Reinvent the Wheel At Every Opportunity

Dmitri Kourliandski, a composer and participant in the Venice Biennale 2017, talked with media-artist and robotics engineer ::vtol:: also known as Dmitry Morozov about how an engineer is able to understand art and where the “new sound” is to be found.

Dmitri Kourliandski. The field of academic music is dominated by tradition; something new emerges as resistance to it. From the late 1960s composers have not only been producing formal and sonic structures but have also been inventing musical instruments, spaces and audiences. Is there a similar notion of tradition in your field? Do you observe any resistance to it?

Dmitry Morozov. I feel like in this field tradition consists of alteration. Technological art is built around the idea of DIY – do it yourself, reinvent the wheel at every opportunity, govern the evolutionary process – select what you consider worth selecting.

D. K. Do you work with sound or rather with the products of processing it?

D. M. As a sound artist I went beyond sound. Through sound I became interested in the machine that produces it and realized that there are many more things it can produce. Right now my hands are smeared with paint. Yesterday I presented a robot that turns music into mechanical abstract expressionism. Music here is the material that I use to feed the “Electro-Pollock” machine.

I also have social-oriented projects. “Antenna” is a police truncheon equipped with a GSM-module from a cell phone and a piezoelectric sensor which reacts to the sound of beating. Every time the truncheon is used to hit someone it sends a text message, “Mom, I hit a man,” to the policeman’s mother. It is a truly speculative-utopian device. The work has become known on the Internet. Although I have never myself been beaten by policemen, the Bolotnaya Square case ignited feelings of protest inside me and this is a way to express them through artistic media.

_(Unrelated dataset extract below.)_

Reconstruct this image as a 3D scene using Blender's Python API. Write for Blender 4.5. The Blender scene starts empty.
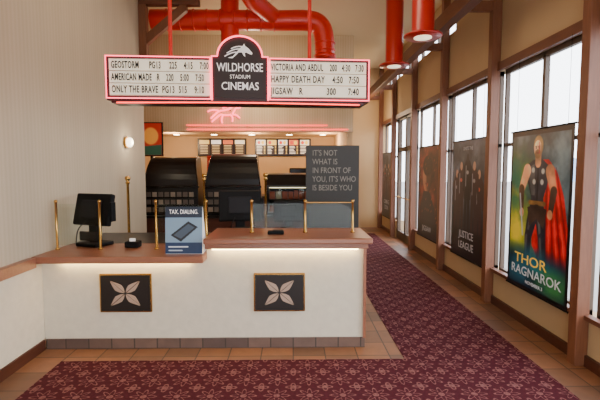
import bpy, bmesh, math, random
import numpy as np
from mathutils import Vector, Matrix
random.seed(4)
scene = bpy.context.scene
D = bpy.data

# ------------------------------------------------------------------ helpers
def s2l(c):
    return tuple(((x/255)/12.92 if x/255 <= .04045 else ((x/255+.055)/1.055)**2.4) for x in c[:3])

MATS = {}
def mat(name, rgb, rough=.6, metal=0, emit=None, es=0, noise=0, nscale=20, bump=0, coat=0, spec=.5):
    if name in MATS: return MATS[name]
    m = D.materials.new(name); m.use_nodes = True
    nt = m.node_tree; b = nt.nodes['Principled BSDF']
    col = (*s2l(rgb), 1)
    b.inputs['Base Color'].default_value = col
    b.inputs['Roughness'].default_value = rough
    b.inputs['Metallic'].default_value = metal
    b.inputs['Specular IOR Level'].default_value = spec
    b.inputs['Coat Weight'].default_value = coat
    if emit is not None:
        b.inputs['Emission Color'].default_value = (*s2l(emit), 1)
        b.inputs['Emission Strength'].default_value = es
    tc = nt.nodes.new('ShaderNodeTexCoord')
    n = nt.nodes.new('ShaderNodeTexNoise'); n.inputs['Scale'].default_value = nscale
    n.inputs['Detail'].default_value = 4
    nt.links.new(tc.outputs['Object'], n.inputs['Vector'])
    if noise:
        mx = nt.nodes.new('ShaderNodeMix'); mx.data_type = 'RGBA'
        mx.inputs[6].default_value = tuple(c*(1-noise) for c in col[:3])+(1,)
        mx.inputs[7].default_value = tuple(min(1, c*(1+noise)) for c in col[:3])+(1,)
        nt.links.new(n.outputs['Fac'], mx.inputs[0]); nt.links.new(mx.outputs[2], b.inputs['Base Color'])
    if bump:
        bp = nt.nodes.new('ShaderNodeBump'); bp.inputs['Strength'].default_value = bump
        bp.inputs['Distance'].default_value = .01
        nt.links.new(n.outputs['Fac'], bp.inputs['Height']); nt.links.new(bp.outputs[0], b.inputs['Normal'])
    MATS[name] = m; return m

def mathnode(nt, op, a, b=None, c=None):
    n = nt.nodes.new('ShaderNodeMath'); n.operation = op
    for i, v in enumerate((a, b, c)):
        if v is None: continue
        if isinstance(v, (int, float)): n.inputs[i].default_value = v
        else: nt.links.new(v, n.inputs[i])
    return n.outputs[0]

def mixc(nt, f, a, b):
    mx = nt.nodes.new('ShaderNodeMix'); mx.data_type = 'RGBA'
    for sock, v in ((0, f), (6, a), (7, b)):
        if isinstance(v, (tuple, float, int)): mx.inputs[sock].default_value = v
        else: nt.links.new(v, mx.inputs[sock])
    return mx.outputs[2]

def stripe_mat(name, c1, c2, axis, period):
    m = D.materials.new(name); m.use_nodes = True; nt = m.node_tree; b = nt.nodes['Principled BSDF']
    tc = nt.nodes.new('ShaderNodeTexCoord'); sp = nt.nodes.new('ShaderNodeSeparateXYZ')
    nt.links.new(tc.outputs['Object'], sp.inputs[0])
    x = sp.outputs[axis]
    s = mathnode(nt, 'SINE', mathnode(nt, 'MULTIPLY', x, 2*math.pi/period))
    s2 = mathnode(nt, 'SINE', mathnode(nt, 'MULTIPLY', x, 2*math.pi/(period*5.3)))
    f = mathnode(nt, 'ADD', mathnode(nt, 'MULTIPLY', s, .32), mathnode(nt, 'MULTIPLY_ADD', s2, .14, .5))
    nt.links.new(mixc(nt, f, (*s2l(c1), 1), (*s2l(c2), 1)), b.inputs['Base Color'])
    b.inputs['Roughness'].default_value = .75
    return m

def wood_mat(name, c1, c2, rough=.4, scale=(3, 3, .5)):
    m = D.materials.new(name); m.use_nodes = True; nt = m.node_tree; b = nt.nodes['Principled BSDF']
    tc = nt.nodes.new('ShaderNodeTexCoord'); mp = nt.nodes.new('ShaderNodeMapping')
    mp.inputs['Scale'].default_value = scale
    n = nt.nodes.new('ShaderNodeTexNoise'); n.inputs['Scale'].default_value = 8; n.inputs['Detail'].default_value = 6
    n.inputs['Distortion'].default_value = .6
    nt.links.new(tc.outputs['Object'], mp.inputs[0]); nt.links.new(mp.outputs[0], n.inputs['Vector'])
    nt.links.new(mixc(nt, n.outputs['Fac'], (*s2l(c1), 1), (*s2l(c2), 1)), b.inputs['Base Color'])
    b.inputs['Roughness'].default_value = rough
    return m

def tile_mat(name, c1, c2, mort, size, axes='XY', rough=.45):
    m = D.materials.new(name); m.use_nodes = True; nt = m.node_tree; b = nt.nodes['Principled BSDF']
    tc = nt.nodes.new('ShaderNodeTexCoord'); sp = nt.nodes.new('ShaderNodeSeparateXYZ'); cb = nt.nodes.new('ShaderNodeCombineXYZ')
    nt.links.new(tc.outputs['Object'], sp.inputs[0])
    nt.links.new(sp.outputs['XYZ'.index(axes[0])], cb.inputs[0]); nt.links.new(sp.outputs['XYZ'.index(axes[1])], cb.inputs[1])
    br = nt.nodes.new('ShaderNodeTexBrick'); br.offset = 0
    br.inputs['Scale'].default_value = 1; br.inputs['Brick Width'].default_value = size; br.inputs['Row Height'].default_value = size
    br.inputs['Mortar Size'].default_value = .006
    br.inputs['Color1'].default_value = (*s2l(c1), 1); br.inputs['Color2'].default_value = (*s2l(c2), 1)
    br.inputs['Mortar'].default_value = (*s2l(mort), 1)
    nt.links.new(cb.outputs[0], br.inputs['Vector'])
    n = nt.nodes.new('ShaderNodeTexNoise'); n.inputs['Scale'].default_value = 9; n.inputs['Detail'].default_value = 5
    nt.links.new(tc.outputs['Object'], n.inputs['Vector'])
    f = mathnode(nt, 'MULTIPLY', n.outputs['Fac'], .55)
    nt.links.new(mixc(nt, f, br.outputs['Color'], (*s2l(tuple(min(255, x*.55) for x in c2)), 1)), b.inputs['Base Color'])
    b.inputs['Roughness'].default_value = rough
    return m

def carpet_mat():
    m = D.materials.new('carpet_floral'); m.use_nodes = True; nt = m.node_tree; b = nt.nodes['Principled BSDF']
    tc = nt.nodes.new('ShaderNodeTexCoord'); sp = nt.nodes.new('ShaderNodeSeparateXYZ')
    nt.links.new(tc.outputs['Object'], sp.inputs[0])
    X, Y = sp.outputs[0], sp.outputs[1]
    def flower(off, c, R, pet):
        fx = mathnode(nt, 'SUBTRACT', mathnode(nt, 'FRACT', mathnode(nt, 'MULTIPLY_ADD', X, 1/c, 50+off)), .5)
        fy = mathnode(nt, 'SUBTRACT', mathnode(nt, 'FRACT', mathnode(nt, 'MULTIPLY_ADD', Y, 1/c, 50+off)), .5)
        r = mathnode(nt, 'SQRT', mathnode(nt, 'ADD', mathnode(nt, 'MULTIPLY', fx, fx), mathnode(nt, 'MULTIPLY', fy, fy)))
        th = mathnode(nt, 'ARCTAN2', fy, fx)
        k = mathnode(nt, 'COSINE', mathnode(nt, 'MULTIPLY', th, pet))
        p = mathnode(nt, 'MULTIPLY_ADD', k, R*.28, R*.72)
        d = mathnode(nt, 'ABSOLUTE', mathnode(nt, 'SUBTRACT', r, p))
        ring = mathnode(nt, 'LESS_THAN', d, .034)
        dot = mathnode(nt, 'LESS_THAN', r, .10)
        return mathnode(nt, 'MAXIMUM', ring, dot)
    c = .255
    m1 = flower(0, c, .38, 8); m2 = flower(.5, c, .22, 4)
    f = mathnode(nt, 'MAXIMUM', m1, m2)
    nz = nt.nodes.new('ShaderNodeTexNoise'); nz.inputs['Scale'].default_value = 70; nz.inputs['Detail'].default_value = 3
    nt.links.new(tc.outputs['Object'], nz.inputs['Vector'])
    f2 = mathnode(nt, 'MULTIPLY', f, mathnode(nt, 'MULTIPLY_ADD', nz.outputs['Fac'], 1.0, -.05))
    f2 = mathnode(nt, 'MINIMUM', f2, 1)
    base = mixc(nt, nz.outputs['Fac'], (*s2l((48, 14, 22)), 1), (*s2l((88, 33, 44)), 1))
    nt.links.new(mixc(nt, f2, base, (*s2l((158, 110, 106)), 1)), b.inputs['Base Color'])
    b.inputs['Roughness'].default_value = .95; b.inputs['Specular IOR Level'].default_value = .15
    return m

def glass_mat(name, tint=(1, 1, 1), gl=.08):
    m = D.materials.new(name); m.use_nodes = True; nt = m.node_tree; nt.nodes.clear()
    o = nt.nodes.new('ShaderNodeOutputMaterial'); mx = nt.nodes.new('ShaderNodeMixShader')
    t = nt.nodes.new('ShaderNodeBsdfTransparent'); g = nt.nodes.new('ShaderNodeBsdfGlossy')
    t.inputs[0].default_value = (*tint, 1); g.inputs['Roughness'].default_value = .03
    mx.inputs[0].default_value = gl
    nt.links.new(t.outputs[0], mx.inputs[1]); nt.links.new(g.outputs[0], mx.inputs[2]); nt.links.new(mx.outputs[0], o.inputs[0])
    return m

def vcol_mat(name, trans=.3, emit=0, rough=.35):
    m = D.materials.new(name); m.use_nodes = True; nt = m.node_tree; b = nt.nodes['Principled BSDF']
    a = nt.nodes.new('ShaderNodeAttribute'); a.attribute_name = 'Col'
    nt.links.new(a.outputs['Color'], b.inputs['Base Color']); b.inputs['Roughness'].default_value = rough
    if emit:
        nt.links.new(a.outputs['Color'], b.inputs['Emission Color']); b.inputs['Emission Strength'].default_value = emit
    if trans:
        tr = nt.nodes.new('ShaderNodeBsdfTranslucent'); mx = nt.nodes.new('ShaderNodeMixShader'); mx.inputs[0].default_value = trans
        nt.links.new(a.outputs['Color'], tr.inputs[0]); nt.links.new(b.outputs[0], mx.inputs[1]); nt.links.new(tr.outputs[0], mx.inputs[2])
        nt.links.new(mx.outputs[0], nt.nodes['Material Output'].inputs[0])
    return m

GROUPS = []
def G(name, loc=None, rotz=0):
    e = D.objects.new(name, None); scene.collection.objects.link(e)
    e.empty_display_size = .1
    if loc is not None:
        e.location = loc; e.rotation_euler = (0, 0, rotz)
    else: GROUPS.append(e)
    return e

def add(name, me, material, parent=None, smooth=False):
    o = D.objects.new(name, me); scene.collection.objects.link(o)
    if material: me.materials.append(material)
    if parent: o.parent = parent
    if smooth:
        for p in me.polygons: p.use_smooth = True
    return o

def box(name, x0, x1, y0, y1, z0, z1, material, parent=None, bev=0):
    v = [(x0,y0,z0),(x1,y0,z0),(x1,y1,z0),(x0,y1,z0),(x0,y0,z1),(x1,y0,z1),(x1,y1,z1),(x0,y1,z1)]
    f = [(0,3,2,1),(4,5,6,7),(0,1,5,4),(1,2,6,5),(2,3,7,6),(3,0,4,7)]
    me = D.meshes.new(name); me.from_pydata(v, [], f)
    o = add(name, me, material, parent)
    if bev:
        b = o.modifiers.new('b', 'BEVEL'); b.width = bev; b.segments = 2
    return o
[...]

D.K. Since the 1950s, composers have been working towards overcoming the supremacy of instruments and the common notion of what music is. This involves escaping into other forms – from doing nothing to non-musical practices – and debunking the conventions imposed by historical context. Now you are doing the “Techne” project with ROSIZO-NCCA which is dedicated to new technologies and art practices. In Russia public institutions are not used to working with technological art on a long-term basis.

D.M. Institutions are mostly afraid of working with technological art. There is a risk of slipping into design or presenting a technology as a piece of art in its own right.

There used to be Termen Center; it became the epitome of self-organization largely thanks to Andrey Smirnov. It was not composers but people oriented towards interdisciplinary practices, connected with not only music but, for example, kinetics, who constituted the greater part of the community that formed there. A whole generation of multimedia artists would not have emerged if this center had not existed. Now Smirnov has moved his collection to the Ground Center, which cannot fulfil this role in the same way. The education course held there is frequented by people of different specialities – from academic artists to sound designers of video-games. They understand that here is where experiments take place and one day these experiments may become the mainstream.

D.K. How rapidly does technological art become obsolete?

D.M. To produce a high-quality work of art one should be at the same time an engineer, a composer, a programmer as well as able to write texts. This is no easy task to accomplish. I practically never manage to make a piece that isn’t flawed in some way. We invest money and time into something that is not pragmatic. For engineers, the fundamental rule is to produce something useful, efficient and sustainable. However art has other goals. I feel guilty for wasting resources on such eccentric pursuits.